Die motivischen Vorlieben gehen auf die manieristische und kabbalistische Wortkombinatorik der Texte zurück. Als Ergebnis aus den Interferenzen der verschiedenen O&V-Interessen entsteht eine Art Wort-Musik-Maschine, die stilistisch zwischen ingenieurmäßigem Bauhaus und unwägbarer Romantik angesiedelt ist. Dabei versteigt sich Ornament & Verbrechen nicht etwa zu Konzeptmusik im Zeitalter der Konzeptlosigkeit, sondern spielt auf Festen auch schon mal House Music. Die Backlist nennt nicht nur „On eyes“ (Hidden Records, 1990), sondern auch Hörspiele, eine „Experimentalfilmmusik“ über Industrietechnologien in Ost und West für Channel 4, Theatermusiken (am Deutschen Theater Berlin zum Beispiel – zu Brendan Behans „Die Geisel“) sowie Stücke für Emma Carlsons Dance Company.

Gesamplet wird, „was dem Experiment mit der Kommunikation“ dienlich ist – von tibetanischer Sakralmusik auf „Refrigadorable“ bis hin zu chilenischer Folklore. Am Anfang stand mitnichten das Wort, sondern die Gier, sich ohne Vorkenntnisse musikalisch zu bewegen, in dubiosen Tape-Mixings oder indem Legobausteine akustisch umgeschichtet wurden.

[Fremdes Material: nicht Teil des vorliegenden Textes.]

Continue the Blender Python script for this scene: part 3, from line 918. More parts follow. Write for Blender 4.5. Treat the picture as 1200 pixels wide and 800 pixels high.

Ronald Lippok verfertigte neben Marionetten einst auch Musikautomaten. Derzeit simuliert die Musik von Ornament & Verbrechen folgerichtig Realität, ohne deren Künstlichkeit zu verbergen – über Klanggeneratoren etwa. Die Musikmaschine verschiebt für Situationen Klangrudimente, ebenso konstruktivistisch wie affektiv. Was dabei rauskommt, sei natürlich keine Avantgarde – „das hörst du ja selbst“, so die Lippoks fröhlich im Gespräch. „Wir sind eigentlich die erste New Wave Revival Band!“

Aber eben auch „die blässe vorm sturm“ mit dem „lift der erhabenheit“, wie es in den Texten so schön heißt. So etwas wie postpsychedelische Kosmonautenmusik. Die Waffe utopisch als Waffel getarnt: „Die schlauesten unter den Kriegern aber malten nicht das eigene Totem auf ihre Schilde, sondern das ihrer Feinde, diese zwingend, auf sich selbst einzuschlagen.“ Anke Westphal

Mastino: „In die Klinge“/„Cinever, Angst erigiert“. Maxis, beide bei L'Age D'Or.

Ornament & Verbrechen: „Tunes“. Aus lauter Liebe/EFA.